Nvidia just made a huge leap in supercomputing power

Nvidia has unveiled a host of servers powered by its new A100 GPUs, designed to accelerate developments in the fields of AI, data science and supercomputing

The servers are built by some of the world’s most prominent manufacturers – including Cisco, Dell Technologies, HPE and more – and are expected to number more than 50 by the end of the year.

First revealed in May, the A100 is the first GPU based on the Nvidia Ampere architecture and can push compute power by up to 20x in comparison to its predecessor, representing the company’s most dramatic performance leap to date.

The announcement could prove significant for organizations that run compute intensive workloads, such as machine learning or computational chemistry, whose research projects could be vastly accelerated.

Nvidia A100 servers

The A100 boasts a number of next-generation features, including the ability to partition the GPU into up to seven distinct GPUs that can be allocated to different compute tasks. According to Nvidia, new structural sparsity capabilities can also be used to double a GPUs performance.

Nvidia NVLink technology, meanwhile, can group together multiple A100s into a single massive GPU, with significant implications for organizations that rely on sheer computing power.

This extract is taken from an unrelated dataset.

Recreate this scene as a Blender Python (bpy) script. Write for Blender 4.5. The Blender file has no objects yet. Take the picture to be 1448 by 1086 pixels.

Up to 30 A100-powered systems are expected to become available this summer, with roughly 20 more by the end of 2020.

“Adoption of Nvidia A100 GPUs into leading server manufacturers’ offerings is outpacing anything we’ve previously seen,” said Ian Buck, Vice President and General Manager of Accelerated Computing at Nvidia.

“The sheer breadth of Nvidia A100 servers coming from our partners ensures that customers can choose the very best options to accelerate their datacenters for high utilization and low total cost of ownership,” he added.

The company also announced it has outstripped the record for running big data analytics benchmark TPCx-BB, using 16 DGX A100 systems (powered by a total of 128 A100 GPUs). It took Nvidia just 14.5 minutes to run the benchmark, versus the previous record of 4.7 hours, meaning the firm improved upon the previous record by nearly 20x.